Because his dad, who has since re-entered his life, wasn't there when he was growing up, Miles says he gleaned wisdom from business books and self-help books as he tried and failed and tried again.
"I had to learn what 'collections' meant at 17," he says.
Miles was working in construction after college when he noticed his customers kept asking him for help with their computers. He had all his business records online, a cinch for an engineer who had hosted a subscription-only computer bulletin board when he was 12.
"I was using computers more extensively than anyone else in South Jersey in the business I was in, and people just kept asking me to help them," he says. "I never ever dreamed of charging them. Then, I was like, 'Chris, what are you doing? You're making a living in construction, but you're not setting the world on fire, and you're helping all these people with computers for free.'
"When you're 22, you can make $25,000 or $30,000 a year and do it just for fun, but then you get out of college and you get a wife, a house, college loans to pay and everything else, and you realize this isn't a game anymore," Miles says.
His business philosophy is rooted in hard-earned experience and precepts gleaned from books: The One-Minute Manager and Guerrilla Marketing: The Secret to Making Big Profits From Your Small Business are favorites.
Miles Technologies' slogan is "You request. We respond. It gets done!" The company provides IT services, including computer networking, custom software applications and
web site design to small-to-medium companies. Quick turnaround is made possible by Miles' unconventional, upfront management methods. Programmers work in a gymnasium-sized room, and their individual output is projected on a giant screen at the front. Those who don't produce are let go after 60 days.
"We make a decision on each employee, but I think that decision is good for them, too," Miles says. "Believe me, I hurt when tough decisions need to be made. It's very difficult when you let someone go, but imagine if the owner of a business doesn't have the nerve to fire anyone. Then you have this poor employee who works at a business for 30 years and never achieves his or her goals.
"If I didn't have the people who are top performers at Miles Technologies, my people could not possibly make the amount of money they do. If I didn't have the nerve to make tough decisions, we would be carrying all those people who didn't work out. We're also helping our customers because they pay for our time. It goes back to the real basis of our country--if you work hard and do a good job, you'll succeed."
Miles has been tough with customers, too. The company has sent letters to customers who were just too demanding. "I'm not going to allow one of my employees to be berated by a customer who has a track record of treating us badly," Miles says. "I send them a nicely worded letter. In every case, the customers stayed and they've been very nice to us."

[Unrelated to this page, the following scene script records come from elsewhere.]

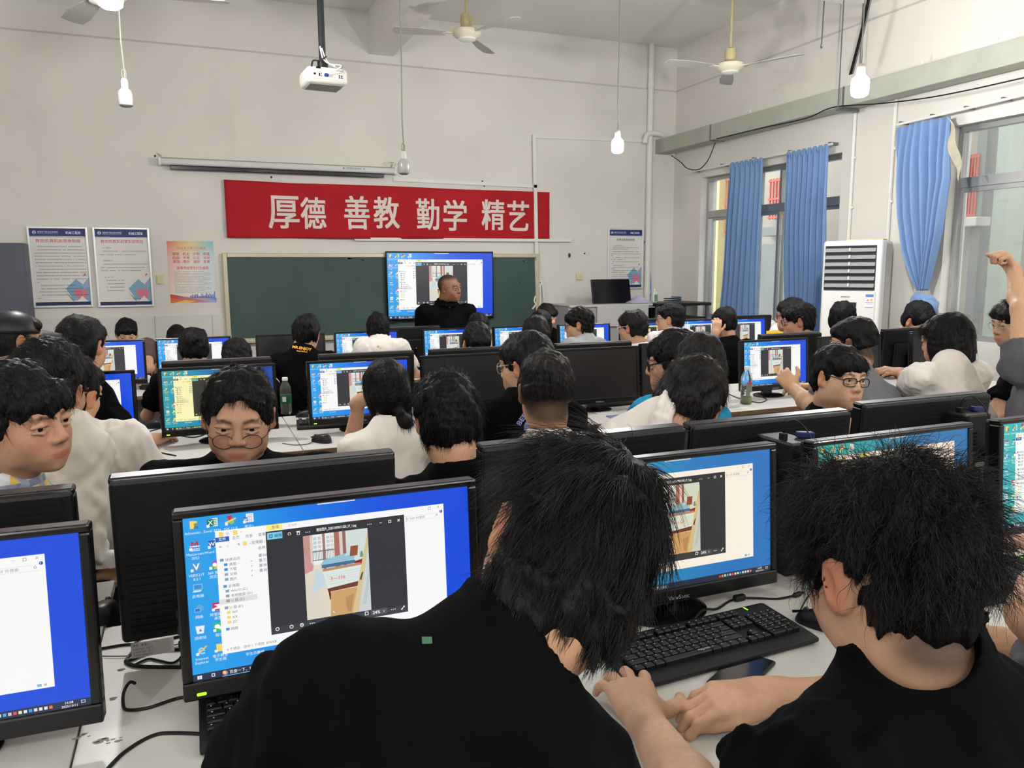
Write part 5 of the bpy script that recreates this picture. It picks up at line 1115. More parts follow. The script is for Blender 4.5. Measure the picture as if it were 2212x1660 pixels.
        if paints is not None:
            C=np.tile(np.array(lin(paints[0])),(len(V),1))
            for kind,par,T,col,soft,st in paints[1]:
                P=V if T is None else ((V-T[1])/T[2])@T[0]
                d=Sdf.ev(kind,par,P); w=np.clip((soft-d)/(2*soft),0,1); w=(w*w*(3-2*w)*st)[:,None]; C=C*(1-w)+np.array(lin(col))*w
            at=me.color_attributes.new('Col','FLOAT_COLOR','POINT'); at.data.foreach_set('color',np.c_[C,np.ones(len(V))].astype('f').ravel())
        me.update(calc_edges=True); me.validate(); return me
def sines(seed,freqs,amps,aniso=(1,1,1)):
    r=np.random.default_rng(seed); W=[]
    for f,a in zip(freqs,amps):
        for _ in range(5):
            d=r.normal(size=3)*aniso; d/=np.linalg.norm(d); W.append((d*f*2*PI*r.uniform(.7,1.3),r.uniform(0,6.28),a/2.2))
    return lambda P: sum(a*np.sin(P@d+ph) for d,ph,a in W)
M_skin=mat('skin',(206,160,130),.55,.3,sss=.1); _nt=M_skin.node_tree; _pb=_nt.nodes['Principled BSDF']; _at=_nt.nodes.new('ShaderNodeAttribute'); _at.attribute_name='Col'
_ns=_nt.nodes.new('ShaderNodeTexNoise'); _ns.inputs['Scale'].default_value=55; _mx=_nt.nodes.new('ShaderNodeMix'); _mx.data_type='RGBA'; _mx.blend_type='MULTIPLY'; _mx.inputs['Factor'].default_value=.22
_nt.links.new(_at.outputs['Color'],_mx.inputs[6]); _nt.links.new(_ns.outputs['Fac'],_mx.inputs[7]); _nt.links.new(_mx.outputs[2],_pb.inputs['Base Color'])
def cappar(a,b,ra,rb=None): return (np.array(a,float),np.array(b,float),ra,ra if rb is None else rb)
def ellpar(c,r): return (np.array(c,float),np.array(r,float),np.eye(3))
def face_paints(T,c,w,hair,face):
    c=np.array(c,float); L=[]
    for s in(-1,1): L.append(('e',ellpar((s*.085*w,-.004,-.002),(.014,.026,.036)),T,tuple(c*np.array([.98,.74,.66])),.012,.6))
    if face:
        lip=tuple(c*np.array([.92,.75,.74])); dk=(44,34,30)
        for s in(-1,1):
            L.append(('e',ellpar((s*.04,.075,-.035),(.02,.03,.02)),T,tuple(c*np.array([1.0,.86,.8])),.014,.35))
            L.append(('e',ellpar((s*.008,.085,-.0628),(.0175,.03,.0042)),T,lip,.0022,.85)); L.append(('e',ellpar((s*.005,.085,-.0702),(.0175,.03,.0058)),T,lip,.0028,.85))
            L.append(('c',cappar((s*.0265,.083,-.0656),(0,.094,-.0662),.0012),T,tuple(c*.42),.0014,.8))
            L.append(('c',cappar((s*.016,.090,.0205),(s*.034,.090,.0262),.0034,.0046),T,dk,.003,.78)); L.append(('c',cappar((s*.034,.090,.0262),(s*.053,.0735,.0222),.0044,.0022),T,dk,.003,.78))
            L.append(('c',cappar((s*.0175,.0855,.0022),(s*.033,.0915,.0052),.0010,.0015),T,dk,.0016,.85)); L.append(('c',cappar((s*.033,.0915,.0052),(s*.051,.0805,.0026),.0015,.0012),T,dk,.0016,.85))
            L.append(('e',ellpar((s*.034,.084,-.016),(.018,.02,.006)),T,tuple(c*np.array([.9,.84,.82])),.006,.2))
            L.append(('e',ellpar((s*.0075,.1,-.0385),(.0032,.006,.0028)),T,tuple(c*.4),.0015,.6))
        L.append(('e',ellpar((0,.105,-.03),(.014,.014,.012)),T,tuple(c*np.array([1.0,.84,.78])),.01,.3))
    for q in hair.get('paint',()): L.append(('e',ellpar(*q),T,(30,25,23),.022,.86))
    return (tuple(c),L)
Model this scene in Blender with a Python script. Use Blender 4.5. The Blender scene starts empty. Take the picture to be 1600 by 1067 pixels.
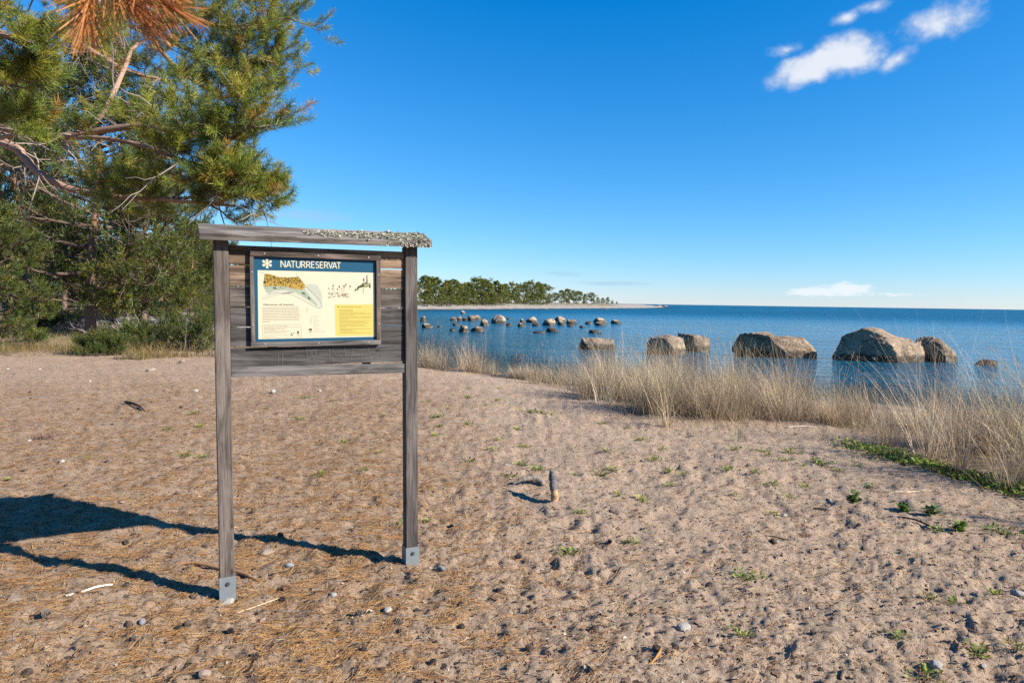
import bpy, math, random
import numpy as np
from mathutils import Vector, Matrix

sc = bpy.context.scene
col = sc.collection
rng = np.random.default_rng(7)
random.seed(7)
R_ = math.radians
HUGE = 60000.0

# ------------------------------------------------------------------ camera
EYE = 1.55
FPX = 1067.0
PITCH = math.atan(61.4 / FPX)
ROLL = R_(0.85)
cam_d = bpy.data.cameras.new("camera")
cam = bpy.data.objects.new("camera", cam_d)
col.objects.link(cam)
cam_d.sensor_width = 36.0
cam_d.lens = 36.0 * FPX / 1600.0
cam_d.clip_start = 0.05
cam_d.clip_end = HUGE
cam.matrix_world = (Matrix.Translation((0, 0, EYE)) @ Matrix.Rotation(math.pi / 2 - PITCH, 4, 'X')
                    @ Matrix.Rotation(ROLL, 4, 'Z'))
cam_d.dof.use_dof = True
cam_d.dof.focus_distance = 5.5
cam_d.dof.aperture_fstop = 9.0
sc.camera = cam

# ------------------------------------------------------------------ sun, sky, exposure
SUN_EL = R_(30.4)
SUN_AZ = math.atan2(0.928, -0.372)            # clockwise from +Y
sun_dir = Vector((math.sin(SUN_AZ) * math.cos(SUN_EL), math.cos(SUN_AZ) * math.cos(SUN_EL), math.sin(SUN_EL)))
sun_d = bpy.data.lights.new("sun", 'SUN')
sun_d.energy = 5.0
sun_d.angle = R_(0.53)
sun_d.color = (1.0, 0.93, 0.82)
sun = bpy.data.objects.new("sun", sun_d)
col.objects.link(sun)
sun.rotation_euler = sun_dir.to_track_quat('Z', 'Y').to_euler()
sun.location = (10, -4, 12)
sc.view_settings.view_transform = 'Standard'
sc.view_settings.look = 'None'
sc.view_settings.exposure = 1.15
sc.view_settings.gamma = 1.0
sc.view_settings.use_curve_mapping = False
sc.cycles.use_denoising = False
sc.cycles.sample_clamp_indirect = 3.0
sc.cycles.caustics_reflective = False
SKY_STRENGTH = 0.085
SKY_GAIN = 0.47


def cam_ray(px, py):
    v = Vector(((px - 800) / FPX, -(py - 533.5) / FPX, -1.0))
    return cam.matrix_world.to_3x3() @ v


class Nodes:
    """tiny helper for node trees"""
    def __init__(self, tree):
        self.t = tree
        tree.nodes.clear()

    def n(self, typ, **kw):
        nd = self.t.nodes.new(typ)
        for k, v in kw.items():
            setattr(nd, k, v)
        return nd

    def put(self, sock, v):
        if isinstance(v, bpy.types.NodeSocket):
            self.t.links.new(v, sock)
        else:
            sock.default_value = v

    def m(self, op, a, b=None, c=None, clamp=False):
        nd = self.n('ShaderNodeMath', operation=op, use_clamp=clamp)
        for i, v in enumerate((a, b, c)):
            if v is not None:
                self.put(nd.inputs[i], v)
        return nd.outputs[0]

    def smooth(self, v, lo, hi, o0=0.0, o1=1.0):
        nd = self.n('ShaderNodeMapRange', interpolation_type='SMOOTHSTEP')
        self.put(nd.inputs[0], v)
        for i, x in zip((1, 2, 3, 4), (lo, hi, o0, o1)):
            self.put(nd.inputs[i], x)
        return nd.outputs[0]

    def noise(self, vec, scale, detail=4.0, rough=0.55, dist=0.0, out=0):
        nd = self.n('ShaderNodeTexNoise')
        if vec is not None:
            self.put(nd.inputs['Vector'], vec)
        nd.inputs['Scale'].default_value = scale
        nd.inputs['Detail'].default_value = detail
        nd.inputs['Roughness'].default_value = rough
        nd.inputs['Distortion'].default_value = dist
        return nd.outputs[out]

    def mix(self, f, a, b):
        nd = self.n('ShaderNodeMix', data_type='RGBA')
        self.put(nd.inputs[0], f)
        for s, v in ((nd.inputs[6], a), (nd.inputs[7], b)):
            if isinstance(v, tuple) and len(v) == 3:
                v = (*v, 1.0)
            self.put(s, v)
        return nd.outputs[2]

    def mapping(self, vec, scale=(1, 1, 1), loc=(0, 0, 0), rot=(0, 0, 0)):
        nd = self.n('ShaderNodeMapping')
        self.put(nd.inputs[0], vec)
        nd.inputs['Scale'].default_value = scale
        nd.inputs['Location'].default_value = loc
        nd.inputs['Rotation'].default_value = rot
        return nd.outputs[0]


world = bpy.data.worlds.new("World")
sc.world = world
world.use_nodes = True
W = Nodes(world.node_tree)
sky = W.n('ShaderNodeTexSky', sky_type='NISHITA')
sky.sun_disc = False
sky.sun_elevation = SUN_EL
sky.sun_rotation = SUN_AZ
sky.air_density = 1.0
sky.dust_density = 0.0
sky.ozone_density = 8.0
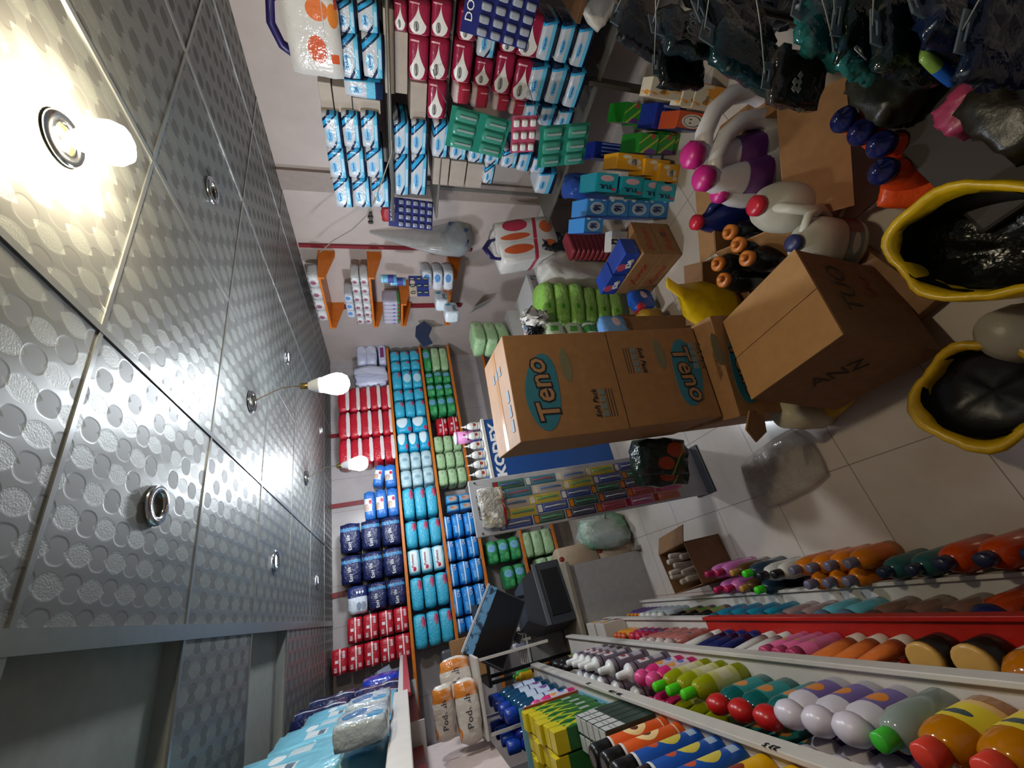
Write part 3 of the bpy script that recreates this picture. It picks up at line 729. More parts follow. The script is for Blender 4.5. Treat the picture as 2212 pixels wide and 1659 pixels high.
def wput(key, x0, x1, y0, y1, label, X=RX, group=None, rz=-PI / 2, tilt=0):
    xm, ym = (x0 + x1) / 2, (y0 + y1) / 2
    pt, pb = at(x0, ym, X=X), at(x1, ym, X=X)
    a, b = at(xm, y0, X=X), at(xm, y1, X=X)
    w, h = abs(a.y - b.y), pt.z - pb.z
    s = PROTO[key]
    return put(key, (X + s['_d'] / 2 + random.uniform(-.004, .006), (a.y + b.y) / 2, pb.z), (0, tilt, rz), label, group or GP.get(key), (w / s['_w'] * .985, 1, h / s['_h'] * .98))
# upper group under the ceiling
for c, (y0, y1) in enumerate(((246, 322), (323, 387), (388, 450))):
    for r in range(3):
        x0 = 698 + c * 12 + r * 41 - (1 if c else 0)
        wput('teno', x0, x0 + 40, y0, y1, 'silver blue tissue pack, block of nine under the ceiling, %s row, %s column' % (['top', 'middle', 'bottom'][r], ['near', 'middle', 'far'][c]))
for c, (y0, y1) in enumerate(((2, 73), (74, 172))):
    for r in range(2):
        x0 = 722 + c * 10 + r * 50
        wput('teno', x0, x0 + 48, y0, y1, 'silver blue tissue pack below the white wrapped bundle, %s row, %s' % (['upper', 'lower'][r], ['nearest', 'further in'][c]))
wput('tenoD', 742, 828, 173, 214, 'silver blue tissue pack standing on end beside the wrapped bundle')
# middle group
for c, (y0, y1) in enumerate(((264, 336), (337, 425))):
    for r in range(2):
        x0 = 850 + r * 38
        wput('teno', x0, x0 + 36, y0, y1, 'silver blue tissue pack above the battery card, %s row, %s' % (['upper', 'lower'][r], ['near end', 'far end'][c]))
for i, (x0, x1, y0, y1, lab) in enumerate(((935, 971, 265, 342, 'directly above the green razor card'), (973, 1011, 300, 347, 'half hidden behind the green razor card'),
      (1013, 1049, 312, 354, 'low behind the green razor card'), (1050, 1083, 316, 358, 'between green card and pink card'), (1046, 1068, 356, 398, 'alone among the beige cartons'),
      (1085, 1120, 322, 364, 'behind the pink card'), (1034, 1075, 44, 128, 'alone among the crimson packs'))):
    wput('teno', x0, x1, y0, y1, 'silver blue tissue pack ' + lab)
# crimson packs
RO = [(852, 880, 2, 68, 'smallest visible, against the beige carton'), (882, 930, 0, 78, 'upper row, nearest the door'), (932, 976, 0, 82, 'second row, nearest the door'),
      (884, 926, 80, 177, 'upper row, middle'), (928, 970, 85, 176, 'second row, middle'), (925, 964, 178, 260, 'second row, furthest in, above the green card'),
      (993, 1031, 20, 90, 'beside the navy blister sheet'), (980, 1021, 92, 182, 'above the lying red packs'), (1027, 1065, 131, 188, 'below the lone silver blue pack'),
      (1084, 1120, 68, 114, 'just below the navy blister sheet'), (1122, 1175, 32, 128, 'touching the large silver blue packs, upper'), (1070, 1110, 116, 207, 'in the lower stack, middle column'),
      (1110, 1155, 132, 220, 'touching the large silver blue packs, middle')]
for x0, x1, y0, y1, lab in RO:
    wput('rose', x0, x1, y0, y1, 'crimson tissue pack with white drop, ' + lab)
for x0, x1, y0, y1, lab in ((980, 1017, 184, 228, 'nearer the ceiling'), (1019, 1056, 190, 236, 'lower one'), (1066, 1100, 208, 242, 'beside the pink card'), (1102, 1134, 221, 252, 'lowest, above the pink card')):
    wput('roselying', x0, x1, y0, y1, 'red side of a crimson tissue pack above the cards, ' + lab)
# big near column
for r, row in enumerate((((1168, 1204, 42, 136), (1207, 1240, 48, 140), (1243, 1278, 54, 150)), ((1143, 1184, 139, 222), (1186, 1224, 142, 228), (1226, 1260, 150, 236)), ((1132, 1166, 224, 268), (1168, 1202, 230, 275), (1204, 1238, 238, 280)))):
    for c, (x0, x1, y0, y1) in enumerate(row):
        wput('tenoD', x0, x1, y0, y1, 'silver blue tissue pack in the lowest block, %s row, %s column' % (['upper', 'middle', 'lower'][c], ['near', 'middle', 'far'][r]), X=RX - .02)
for i, (x0, x1, y0, y1) in enumerate(((1120, 1150, 330, 372), (1150, 1184, 340, 378), (1160, 1200, 372, 420))):
    wput('tenoD', x0, x1, y0, y1, 'silver blue tissue pack behind the lower green card, %s' % ['upper', 'middle', 'loose one at the end'][i], X=RX)
# beige carton fronts
for i, (x0, x1, y0, y1, lab) in enumerate(((829, 852, 20, 205, 'narrow upright beige carton left of the crimson packs, outer'), (853, 881, 70, 205, 'narrow upright beige carton touching crimson packs'),
      (886, 922, 180, 262, 'off-white packet among the crimson packs'), (936, 970, 344, 402, 'beige carton beneath a silver pack, first from the ceiling'), (972, 1006, 350, 405, 'beige carton, middle of the row of three'), (1008, 1044, 356, 408, 'beige carton, lowest of the row of three'),
      (690, 718, 180, 246, 'beige carton on top of the block of nine'), (720, 760, 190, 246, 'beige carton beside the block of nine, middle'), (762, 822, 216, 246, 'beige carton low beside the block of nine'))):
    xm, ym = (x0 + x1) / 2, (y0 + y1) / 2
    pt, pb = at(x0, ym, X=RX + .03), at(x1, ym, X=RX + .03); a, b = at(xm, y0, X=RX + .03), at(xm, y1, X=RX + .03)
    o = obj('carton', box_me(-.12, .12, -abs(a.y - b.y) / 2 + .001, abs(a.y - b.y) / 2 - .001, 0, pt.z - pb.z - .002, .003), BEIGE); o.location = (RX + .16, (a.y + b.y) / 2, pb.z)
    tag(o, lab, 'carton', 'small beige cartons on the right rack')
# steel rack: uprights and decks
t = thing('steel_rack', 'grey steel rack holding tissue packs along the right wall', 'rack', (2.6, 1.0, 0))
DK = [at(832, 250, X=2.5).z - .012, at(945, 330, X=2.5).z - .01, at(1290, 150, X=2.45).z - .03]
for z in DK: obj('deck', box_me(-.16, .19, -.55, .98, z - .014, z, .002), STEEL, t)
for (x, y) in ((2.44, .46), (2.78, .46), (2.78, 1.97)):
    obj('post', box_me(x - 2.6 - .014, x - 2.6 + .014, y - 1.0 - .014, y - 1.0 + .014, 0, 2.0), STEEL, t)
p = at(840, 230, X=2.36)
obj('rail', tube_me([(p.x - 2.6, .9 - 1.0 - .6, p.z), (p.x - 2.6, .95, p.z - .01)], .009), STEEL, t)
o = obj('shutter_post', box_me(-.03, .03, -.012, .012, 0, .75), mat('post_shadow_brown', '#4a423b', .5)); p = at(1290, 150, X=2.45); o.location = (2.45, p.y + .06, 0)  # post in one even dark brown
tag(o, 'dark brown upright post under the lowest tissue packs', 'post')
# wrapped toilet roll bundle with purple handle near the ceiling
pmat('bundle_print', '#c6c3c0', [('ell', -.06, .12, .055, .045, '#c4552a'), ('ell', .09, .10, .04, .05, '#cf6a2c'), ('rect', -.12, .14, .075, .079, '#b0a8a6'), ('rect', -.11, -.07, .02, .06, '#c4552a'), ('ell', .075, .03, .045, .025, '#d07a30'), ('rect', .1, .15, .0, .02, '#b3432f')], .15, .3, 25, coat=.5)
proto_pack('bundle', 'tissue_bundle', 'tissue bundle', .36, .24, .26, MATS['bundle_print'], .12, .03)
o = wput('bundle', 612, 735, -40, 168, 'big white and orange wrapped tissue bundle highest on the right rack', X=2.33)
obj('handle', tube_me([(-.14, -.02, .24), (-.1, -.03, .30), (-.02, -.03, .33), (.07, -.03, .31), (.12, -.02, .25)], .022, 8), mat('handle_purple', '#241c55', .35), o)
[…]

Miles says he looks for the best people, expects them to do their best and gives them regular feedback on how they're performing. "At other companies, they store up all this negative stuff to beat up someone at a performance review. That person can't do a darn thing about what happened last month. Regardless of what's happening in my life or in my business, I have to tell someone every day when he or she is doing a good job. When someone's not doing so well, it's like a toddler who's just learning to walk. You tell them that the reason you have them here is because you know they can perform tasks better than that.
"I'm an engineer," Miles says. "I have a background in problem solving. In my head, as I'm talking, I see a flow chart and I see the logical progression to a solution. A lot of people don't see that."
He applies the same principles to his family life. He says the most important part of his day is the part he spends at home.
"My daughter is 2-1/2 already, and she's 10 percent raised. I'm an engineer. I think about these things, he says."